Written instruction >> Write out the material exactly, with the pictures left out.

────────

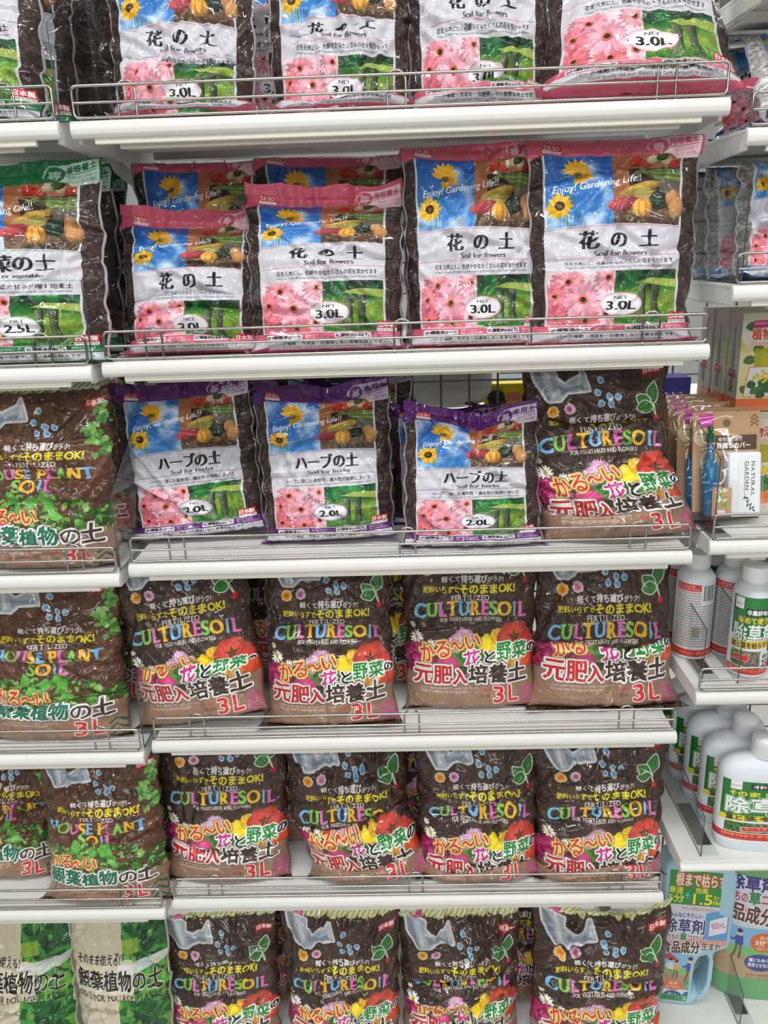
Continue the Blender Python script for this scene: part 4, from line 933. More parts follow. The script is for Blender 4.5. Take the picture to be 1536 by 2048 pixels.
    def tuck(Q):                                                  # slack film bends back under the shelf above
        W = Q.reshape(-1, 3) @ M.T
        ov = np.maximum(W[:, 2] - (zm - .012), 0); lim = .012 * (1 - np.exp(-ov / .012))
        W[:, 1] += (ov - lim) * .95; W[:, 2] += lim - ov
        return (W @ M).reshape(Q.shape)
    P, PT = tuck(P), tuck(PT)
    root.location = (x, yf - lo - flap * .5, dz)
    b = gridmesh('film_body', P, UVa, ART[kind], root, wrap=True)
    gridmesh('top_seal', PT, UT, ART[kind], root); gridmesh('bottom_seal', PB, UB2, ART[kind], root)
    return root
M1, M2, M3, M4, M5 = MAIN; L1, L2, L3, L4, L5 = LEFT; BZ = .03
PF, PH, PC, PP = 'pink flower soil bags', 'purple herb soil bags', 'brown culture soil bags', 'house plant soil bags'
# -- top shelf
bag('flower', -.303, .03, M1, .205, .262, 'pink-printed flower soil bag at the left end of the top middle shelf', seed=1, lean=10, cr=[(.075, .07, .008, .010, .028), (.42, .36, .007, .012, .012)], group=PF)
bag('flower', -.078, .03, M1, .2, .262, 'pink flower soil bag second from left on the top middle shelf', seed=2, lean=9, cr=[(.075, .08, .008, .010, .028), (.5, .58, .006, .01, .01)], group=PF)
bag('flower', .118, .03, M1, .2, .30, 'pink flower soil bag third from left on the top middle shelf', seed=3, lean=8, cr=[(.13, .14, .010, .014, .02)], group=PF)
bag('flower', .342, 0.012, M1, .262, .29, 'slumped pink flower soil bag overhanging the right end of the top middle shelf', seed=4, lean=28, wr=.6, flap=.006, T=.042, flare=.12, cr=[(.64, .57, .010, .02, .014)], taper=.12, group=PF)
bag('flower', -.19, .17, M1, .22, .29, 'flower soil bag behind the two leftmost bags of the top middle shelf', seed=5, group=PF, detail=.6)
bag('flower', -0.398, 0.15, M1, 0.12, .29, 'flower soil bag turned sideways at the left end of the top middle shelf', seed=6, yaw=158, group=PF, detail=.7)
bag('flower', .21, .17, M1, .22, .29, 'flower soil bag behind the slumped bag on the top middle shelf', seed=7, group=PF, detail=.6)
bag('vegetable', -.602, -.002, L1, .225, .295, 'green-edged vegetable soil bag on the top left shelf', seed=8, lean=9)
bag('vegetable', -.578, .11, L1, .19, .28, 'vegetable soil bag behind the front one on the top left shelf', seed=9, lean=6, detail=.6)
# -- second shelf
bag('flower', -.326, .028, M2, .212, 0.282, 'short crumpled pink flower soil bag at the left front of the second middle shelf', seed=11, lean=8, fold=1.1, cr=[(.41, .45, .012, .013, .016), (.28, .32, .009, .012, .010), (.12, .11, .010, .012, .016)], group=PF)
bag('flower', -.115, .022, M2, .236, 0.274, 'pink flower soil bag with a puckered title, second from left on the second middle shelf', seed=12, lean=8, fold=1.2, cr=[(.56, .50, .006, .011, .008)], group=PF)
bag('flower', 0.116, 0.048, M2, 0.215, .283, 'upright pink flower soil bag third from left on the second middle shelf', seed=13, lean=4, group=PF, ear=.016)
bag('flower', .315, .024, M2, .245, .285, 'large smooth pink flower soil bag at the right front of the second middle shelf', seed=14, lean=4, cr=[(.40, .46, .005, .009, .004)], group=PF, ear=.010)
bag('flower', -.32, .15, M2, .215, .29, 'back-row flower soil bag rising above the short crumpled one', seed=15, lean=3, group=PF, detail=.7)
bag('flower', -.112, .14, M2, .23, .29, 'back-row flower soil bag rising above the puckered one', seed=16, lean=3, group=PF, detail=.7)
bag('flower', .12, .15, M2, .23, .285, 'back-row flower soil bag hidden behind the third one of the second shelf', seed=17, lean=3, group=PF, detail=.6)
bag('vegetable', -.572, -.004, L2, .262, .27, 'green vegetable soil bag marked 2.5L at the front of the second left shelf', seed=18, lean=6, ear=.022)
bag('vegetable', -.577, .12, L2, .24, .27, 'vegetable soil bag standing behind the 2.5L one on the second left shelf', seed=19, lean=3, detail=.6)
# -- third shelf
bag('herb', -0.358, 0.085, M3, 0.232, .25, 'tilted purple herb soil bag at the left of the third middle shelf', seed=21, lean=8, roll=-5, cr=[(.28, .33, .005, .01, .004)], wr=1.2, T=.03, group=PH)
bag('herb', -.13, .066, M3, .222, .25, 'purple herb soil bag in the centre of the third middle shelf', seed=22, lean=8, roll=-2, T=.032, cr=[(.68, .74, .006, .009, .006)], dip=.004, group=PH)
bag('herb', .108, .032, M3, .232, 0.212, 'low purple herb soil bag with sagging top, right of the centre one', seed=23, lean=8, T=.03, dip=.016, ear=.012, taper=.1, group=PH)
bag('herb', -0.335, 0.2, M3, .215, .262, 'back-row herb soil bag behind the tilted purple one', seed=24, lean=3, detail=.7, group=PH)
bag('herb', -0.105, 0.19, M3, .232, .258, 'back-row herb soil bag with a V-shaped dip in its purple top', seed=25, lean=3, detail=.8, dip=.03, ear=.02, group=PH)
bag('herb', .075, .16, M3, .2, .19, 'back-row herb soil bag peeping out left of the low purple one', seed=26, lean=5, detail=.6, group=PH)
bag('culture', 0.323, 0.028, M3, .225, .32, 'slumped brown culture soil bag at the right end of the third middle shelf', seed=27, lean=9, roll=-2.5, T=.045, flare=.14, skew=.13, cr=[(.68, .62, .010, .014, .016), (.14, .19, .008, .012, .012)], wr=1.6, group=PC)
bag('culture', 0.342, 0.2, M3, 0.22, 0.275, 'culture soil bag standing behind the slumped one on the third shelf', seed=28, lean=4, roll=4, detail=.7, group=PC)
bag('house', -0.43, 0.31, M3, 0.17, .30, 'leafy house plant soil bag far back at the left of the third middle shelf', seed=29, lean=2, detail=.6, group=PP)
bag('house', -.585, -.004, L3, .225, .29, 'house plant soil bag at the front of the third left shelf', seed=30, lean=6, cr=[(.5, .52, .006, .012, .006)], T=.04, group=PP)
bag('house', -.583, .13, L3, .215, .30, 'house plant soil bag behind the front one on the third left shelf', seed=31, lean=3, detail=.7, group=PP)
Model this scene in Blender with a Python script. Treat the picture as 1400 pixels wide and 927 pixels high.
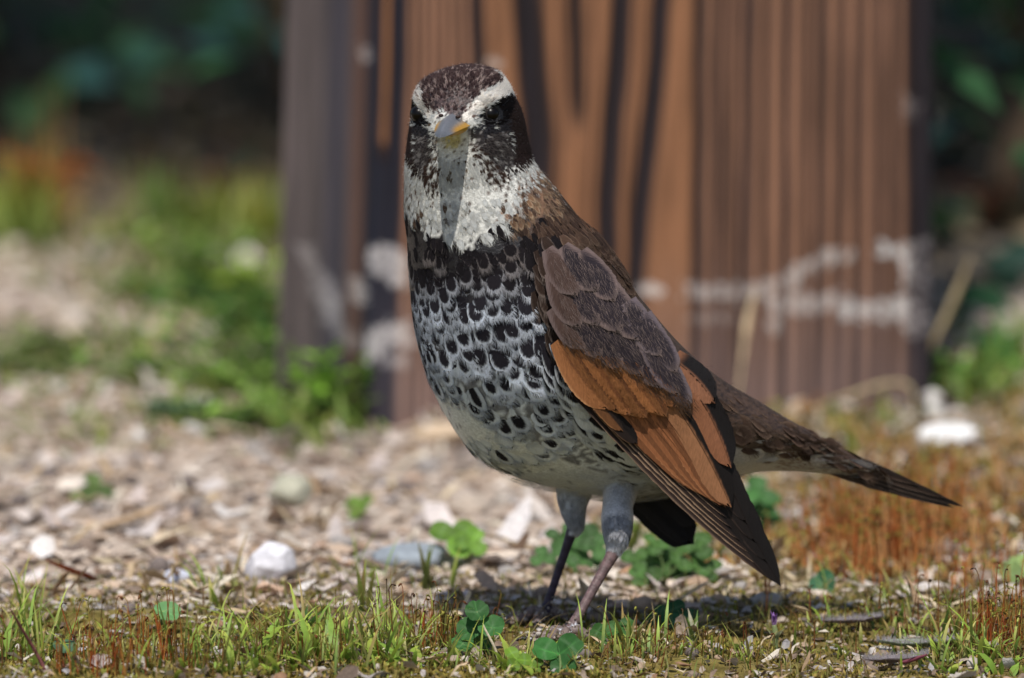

────────

Solution to this exercise >>
Continue the Blender Python script for this scene: part 4, from line 933. More parts follow. The script is for Blender 4.5. Take the picture to be 1536 by 2048 pixels.
    def tuck(Q):                                                  # slack film bends back under the shelf above
        W = Q.reshape(-1, 3) @ M.T
        ov = np.maximum(W[:, 2] - (zm - .012), 0); lim = .012 * (1 - np.exp(-ov / .012))
        W[:, 1] += (ov - lim) * .95; W[:, 2] += lim - ov
        return (W @ M).reshape(Q.shape)
    P, PT = tuck(P), tuck(PT)
    root.location = (x, yf - lo - flap * .5, dz)
    b = gridmesh('film_body', P, UVa, ART[kind], root, wrap=True)
    gridmesh('top_seal', PT, UT, ART[kind], root); gridmesh('bottom_seal', PB, UB2, ART[kind], root)
    return root
M1, M2, M3, M4, M5 = MAIN; L1, L2, L3, L4, L5 = LEFT; BZ = .03
PF, PH, PC, PP = 'pink flower soil bags', 'purple herb soil bags', 'brown culture soil bags', 'house plant soil bags'
# -- top shelf
bag('flower', -.303, .03, M1, .205, .262, 'pink-printed flower soil bag at the left end of the top middle shelf', seed=1, lean=10, cr=[(.075, .07, .008, .010, .028), (.42, .36, .007, .012, .012)], group=PF)
bag('flower', -.078, .03, M1, .2, .262, 'pink flower soil bag second from left on the top middle shelf', seed=2, lean=9, cr=[(.075, .08, .008, .010, .028), (.5, .58, .006, .01, .01)], group=PF)
bag('flower', .118, .03, M1, .2, .30, 'pink flower soil bag third from left on the top middle shelf', seed=3, lean=8, cr=[(.13, .14, .010, .014, .02)], group=PF)
bag('flower', .342, 0.012, M1, .262, .29, 'slumped pink flower soil bag overhanging the right end of the top middle shelf', seed=4, lean=28, wr=.6, flap=.006, T=.042, flare=.12, cr=[(.64, .57, .010, .02, .014)], taper=.12, group=PF)
bag('flower', -.19, .17, M1, .22, .29, 'flower soil bag behind the two leftmost bags of the top middle shelf', seed=5, group=PF, detail=.6)
bag('flower', -0.398, 0.15, M1, 0.12, .29, 'flower soil bag turned sideways at the left end of the top middle shelf', seed=6, yaw=158, group=PF, detail=.7)
bag('flower', .21, .17, M1, .22, .29, 'flower soil bag behind the slumped bag on the top middle shelf', seed=7, group=PF, detail=.6)
bag('vegetable', -.602, -.002, L1, .225, .295, 'green-edged vegetable soil bag on the top left shelf', seed=8, lean=9)
bag('vegetable', -.578, .11, L1, .19, .28, 'vegetable soil bag behind the front one on the top left shelf', seed=9, lean=6, detail=.6)
# -- second shelf
bag('flower', -.326, .028, M2, .212, 0.282, 'short crumpled pink flower soil bag at the left front of the second middle shelf', seed=11, lean=8, fold=1.1, cr=[(.41, .45, .012, .013, .016), (.28, .32, .009, .012, .010), (.12, .11, .010, .012, .016)], group=PF)
bag('flower', -.115, .022, M2, .236, 0.274, 'pink flower soil bag with a puckered title, second from left on the second middle shelf', seed=12, lean=8, fold=1.2, cr=[(.56, .50, .006, .011, .008)], group=PF)
bag('flower', 0.116, 0.048, M2, 0.215, .283, 'upright pink flower soil bag third from left on the second middle shelf', seed=13, lean=4, group=PF, ear=.016)
bag('flower', .315, .024, M2, .245, .285, 'large smooth pink flower soil bag at the right front of the second middle shelf', seed=14, lean=4, cr=[(.40, .46, .005, .009, .004)], group=PF, ear=.010)
bag('flower', -.32, .15, M2, .215, .29, 'back-row flower soil bag rising above the short crumpled one', seed=15, lean=3, group=PF, detail=.7)
bag('flower', -.112, .14, M2, .23, .29, 'back-row flower soil bag rising above the puckered one', seed=16, lean=3, group=PF, detail=.7)
bag('flower', .12, .15, M2, .23, .285, 'back-row flower soil bag hidden behind the third one of the second shelf', seed=17, lean=3, group=PF, detail=.6)
bag('vegetable', -.572, -.004, L2, .262, .27, 'green vegetable soil bag marked 2.5L at the front of the second left shelf', seed=18, lean=6, ear=.022)
bag('vegetable', -.577, .12, L2, .24, .27, 'vegetable soil bag standing behind the 2.5L one on the second left shelf', seed=19, lean=3, detail=.6)
# -- third shelf
bag('herb', -0.358, 0.085, M3, 0.232, .25, 'tilted purple herb soil bag at the left of the third middle shelf', seed=21, lean=8, roll=-5, cr=[(.28, .33, .005, .01, .004)], wr=1.2, T=.03, group=PH)
bag('herb', -.13, .066, M3, .222, .25, 'purple herb soil bag in the centre of the third middle shelf', seed=22, lean=8, roll=-2, T=.032, cr=[(.68, .74, .006, .009, .006)], dip=.004, group=PH)
bag('herb', .108, .032, M3, .232, 0.212, 'low purple herb soil bag with sagging top, right of the centre one', seed=23, lean=8, T=.03, dip=.016, ear=.012, taper=.1, group=PH)
bag('herb', -0.335, 0.2, M3, .215, .262, 'back-row herb soil bag behind the tilted purple one', seed=24, lean=3, detail=.7, group=PH)
bag('herb', -0.105, 0.19, M3, .232, .258, 'back-row herb soil bag with a V-shaped dip in its purple top', seed=25, lean=3, detail=.8, dip=.03, ear=.02, group=PH)
bag('herb', .075, .16, M3, .2, .19, 'back-row herb soil bag peeping out left of the low purple one', seed=26, lean=5, detail=.6, group=PH)
bag('culture', 0.323, 0.028, M3, .225, .32, 'slumped brown culture soil bag at the right end of the third middle shelf', seed=27, lean=9, roll=-2.5, T=.045, flare=.14, skew=.13, cr=[(.68, .62, .010, .014, .016), (.14, .19, .008, .012, .012)], wr=1.6, group=PC)
bag('culture', 0.342, 0.2, M3, 0.22, 0.275, 'culture soil bag standing behind the slumped one on the third shelf', seed=28, lean=4, roll=4, detail=.7, group=PC)
bag('house', -0.43, 0.31, M3, 0.17, .30, 'leafy house plant soil bag far back at the left of the third middle shelf', seed=29, lean=2, detail=.6, group=PP)
bag('house', -.585, -.004, L3, .225, .29, 'house plant soil bag at the front of the third left shelf', seed=30, lean=6, cr=[(.5, .52, .006, .012, .006)], T=.04, group=PP)
bag('house', -.583, .13, L3, .215, .30, 'house plant soil bag behind the front one on the third left shelf', seed=31, lean=3, detail=.7, group=PP)
Model this scene in Blender with a Python script. Treat the picture as 1400 pixels wide and 927 pixels high.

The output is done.